Ritchie’s group argues that the Satanic clubs are a danger to children, because the clubs deny the existence of God, reject the idea of eternal punishment for evil, foster unconcern for sin and Hell, and replace Christian charity with atheistic humanitarianism.

Similarly, four members of the Catholic group traveled to Portland to protest the club when a promotional meeting was held at the Parkrose school last November — the first such meeting held anywhere in the U.S. They were joined by members of the community and a priest who happened to be in the area from Ohio.

At the time, Satanic Temple representatives defended their new club. Jex Blackmore, head of the temple’s Detroit, Mich., chapter, came to Portland for the promotional meeting and told The Oregonian that the protest was absurd. Finn Rezz, the co‑head of the Portland chapter of the Satanic Temple, said temple members were simply exercising their rights as Americans and promoting their personal values.

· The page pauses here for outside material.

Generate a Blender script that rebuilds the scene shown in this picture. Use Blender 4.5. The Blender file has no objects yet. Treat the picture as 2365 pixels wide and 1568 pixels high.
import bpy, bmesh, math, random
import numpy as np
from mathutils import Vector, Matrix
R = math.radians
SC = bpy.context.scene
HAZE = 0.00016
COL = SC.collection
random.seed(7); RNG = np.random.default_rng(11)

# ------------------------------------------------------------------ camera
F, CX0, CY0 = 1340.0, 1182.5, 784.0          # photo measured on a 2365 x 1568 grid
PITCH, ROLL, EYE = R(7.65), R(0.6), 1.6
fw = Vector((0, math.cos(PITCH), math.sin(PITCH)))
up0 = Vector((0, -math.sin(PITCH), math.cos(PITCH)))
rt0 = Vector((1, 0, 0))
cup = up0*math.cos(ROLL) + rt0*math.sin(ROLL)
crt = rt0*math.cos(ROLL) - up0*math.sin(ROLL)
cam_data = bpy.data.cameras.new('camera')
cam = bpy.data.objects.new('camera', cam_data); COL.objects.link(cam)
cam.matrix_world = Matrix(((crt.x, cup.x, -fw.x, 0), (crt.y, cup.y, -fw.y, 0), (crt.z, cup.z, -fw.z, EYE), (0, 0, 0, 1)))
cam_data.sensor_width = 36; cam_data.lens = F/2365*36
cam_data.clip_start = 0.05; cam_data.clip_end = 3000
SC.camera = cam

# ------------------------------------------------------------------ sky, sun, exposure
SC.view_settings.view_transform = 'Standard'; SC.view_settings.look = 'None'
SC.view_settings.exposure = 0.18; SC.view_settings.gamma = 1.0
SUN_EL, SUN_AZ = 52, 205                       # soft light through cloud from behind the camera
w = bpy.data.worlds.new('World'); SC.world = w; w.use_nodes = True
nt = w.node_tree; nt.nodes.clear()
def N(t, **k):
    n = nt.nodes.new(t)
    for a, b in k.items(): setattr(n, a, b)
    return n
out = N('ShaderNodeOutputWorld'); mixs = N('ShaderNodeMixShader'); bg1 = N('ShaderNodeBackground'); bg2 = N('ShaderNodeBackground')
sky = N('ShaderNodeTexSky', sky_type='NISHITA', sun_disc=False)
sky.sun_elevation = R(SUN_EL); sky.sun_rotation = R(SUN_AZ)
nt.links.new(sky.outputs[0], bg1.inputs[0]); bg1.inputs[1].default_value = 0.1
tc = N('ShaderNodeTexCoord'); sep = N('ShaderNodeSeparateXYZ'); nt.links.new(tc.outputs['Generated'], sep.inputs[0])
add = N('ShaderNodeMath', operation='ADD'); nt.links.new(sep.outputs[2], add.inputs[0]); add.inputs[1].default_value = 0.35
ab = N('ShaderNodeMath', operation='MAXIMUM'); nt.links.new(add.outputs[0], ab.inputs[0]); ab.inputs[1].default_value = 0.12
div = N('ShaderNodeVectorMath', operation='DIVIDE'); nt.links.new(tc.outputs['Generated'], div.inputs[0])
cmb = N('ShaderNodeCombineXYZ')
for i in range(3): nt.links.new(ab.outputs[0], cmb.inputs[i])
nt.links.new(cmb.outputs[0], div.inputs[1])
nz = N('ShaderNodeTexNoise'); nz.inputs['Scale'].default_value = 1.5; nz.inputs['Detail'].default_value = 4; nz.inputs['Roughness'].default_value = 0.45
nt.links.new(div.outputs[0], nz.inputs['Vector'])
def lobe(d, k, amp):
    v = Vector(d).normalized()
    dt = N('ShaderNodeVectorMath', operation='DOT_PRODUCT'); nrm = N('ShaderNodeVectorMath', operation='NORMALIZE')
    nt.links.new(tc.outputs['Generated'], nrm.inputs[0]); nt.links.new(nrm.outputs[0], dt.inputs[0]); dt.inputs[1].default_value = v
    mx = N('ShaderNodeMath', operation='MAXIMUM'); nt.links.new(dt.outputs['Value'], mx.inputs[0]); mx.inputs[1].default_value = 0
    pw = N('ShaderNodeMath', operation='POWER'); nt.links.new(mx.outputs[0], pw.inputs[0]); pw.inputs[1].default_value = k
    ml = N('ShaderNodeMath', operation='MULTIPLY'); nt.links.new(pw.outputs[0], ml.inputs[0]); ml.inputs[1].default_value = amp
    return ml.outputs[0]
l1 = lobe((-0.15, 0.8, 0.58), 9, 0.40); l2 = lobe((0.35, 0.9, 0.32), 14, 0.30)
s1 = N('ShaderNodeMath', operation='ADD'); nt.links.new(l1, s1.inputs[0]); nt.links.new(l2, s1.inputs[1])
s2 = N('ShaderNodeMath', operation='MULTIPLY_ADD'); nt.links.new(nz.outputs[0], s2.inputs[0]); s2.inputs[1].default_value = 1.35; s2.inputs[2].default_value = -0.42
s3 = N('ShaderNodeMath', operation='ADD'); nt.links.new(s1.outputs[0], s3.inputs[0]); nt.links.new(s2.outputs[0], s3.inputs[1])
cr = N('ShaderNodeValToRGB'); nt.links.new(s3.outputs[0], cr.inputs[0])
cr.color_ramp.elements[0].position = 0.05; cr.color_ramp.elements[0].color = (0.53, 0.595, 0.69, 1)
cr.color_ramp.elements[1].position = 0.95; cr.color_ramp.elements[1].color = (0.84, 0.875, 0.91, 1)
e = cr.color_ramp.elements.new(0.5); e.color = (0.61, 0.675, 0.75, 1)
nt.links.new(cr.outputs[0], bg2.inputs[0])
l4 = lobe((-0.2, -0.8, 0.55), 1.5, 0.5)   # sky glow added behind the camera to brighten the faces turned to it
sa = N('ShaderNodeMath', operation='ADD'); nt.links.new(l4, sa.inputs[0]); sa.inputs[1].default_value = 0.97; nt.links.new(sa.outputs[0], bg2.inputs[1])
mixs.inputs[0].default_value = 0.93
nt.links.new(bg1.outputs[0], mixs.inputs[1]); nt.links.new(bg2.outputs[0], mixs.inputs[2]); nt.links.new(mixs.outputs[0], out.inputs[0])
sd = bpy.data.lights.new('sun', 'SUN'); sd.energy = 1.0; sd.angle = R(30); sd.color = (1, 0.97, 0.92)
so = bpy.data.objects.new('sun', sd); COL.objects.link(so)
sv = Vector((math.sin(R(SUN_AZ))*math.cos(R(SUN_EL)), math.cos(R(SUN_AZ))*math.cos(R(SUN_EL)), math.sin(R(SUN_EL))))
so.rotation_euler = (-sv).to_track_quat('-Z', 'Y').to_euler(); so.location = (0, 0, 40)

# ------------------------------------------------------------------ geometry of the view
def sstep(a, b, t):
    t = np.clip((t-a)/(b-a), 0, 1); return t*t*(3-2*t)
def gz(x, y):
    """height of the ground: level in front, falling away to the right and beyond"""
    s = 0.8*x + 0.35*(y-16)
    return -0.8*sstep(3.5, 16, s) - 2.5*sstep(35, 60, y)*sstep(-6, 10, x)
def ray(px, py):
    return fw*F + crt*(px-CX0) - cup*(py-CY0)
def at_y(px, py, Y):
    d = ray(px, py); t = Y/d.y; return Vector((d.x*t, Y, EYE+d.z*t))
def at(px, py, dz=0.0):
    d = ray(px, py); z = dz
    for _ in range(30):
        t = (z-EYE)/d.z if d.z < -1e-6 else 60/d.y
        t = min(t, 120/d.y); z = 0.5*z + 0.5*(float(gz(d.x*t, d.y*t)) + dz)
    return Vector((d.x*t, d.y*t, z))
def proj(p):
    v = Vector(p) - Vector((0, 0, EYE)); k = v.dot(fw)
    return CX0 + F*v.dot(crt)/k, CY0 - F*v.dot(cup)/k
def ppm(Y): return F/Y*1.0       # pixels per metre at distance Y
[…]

According to CBN (Christian Broadcasting Network) News, After School Satan Clubs are reportedly being offered at schools in Atlanta, Los Angeles, Pensacola, Salt Lake City and Springfield, Mo., under sponsorship of Satanic Temple chapters.

School districts have wrestled with how to respond to the requests to set up clubs.. Under federal law, if a district has a policy encouraging community groups to use school facilities, it must make it available to the Satanic club.

While the Satan clubs here and elsewhere face struggles to get established, about 4,500 Good News Clubs have started up for the new school year all over the United States. More than 180,000 children are enrolled in a long-running program that includes Bible stories, songs, games, etc. Children will receive moral and character development as well as learn respect for authority, based on biblical principles.

“Principals love Good News Clubs, because it makes their job easier,” said Esteves. “As the children learn about God and the importance of loving and respecting others, their behavior improves. Better behavior means better education.”

Worldwide, Child Evangelism Fellowship teaches more than 6.4 million children on a weekly basis in 74,324 Good News Clubs.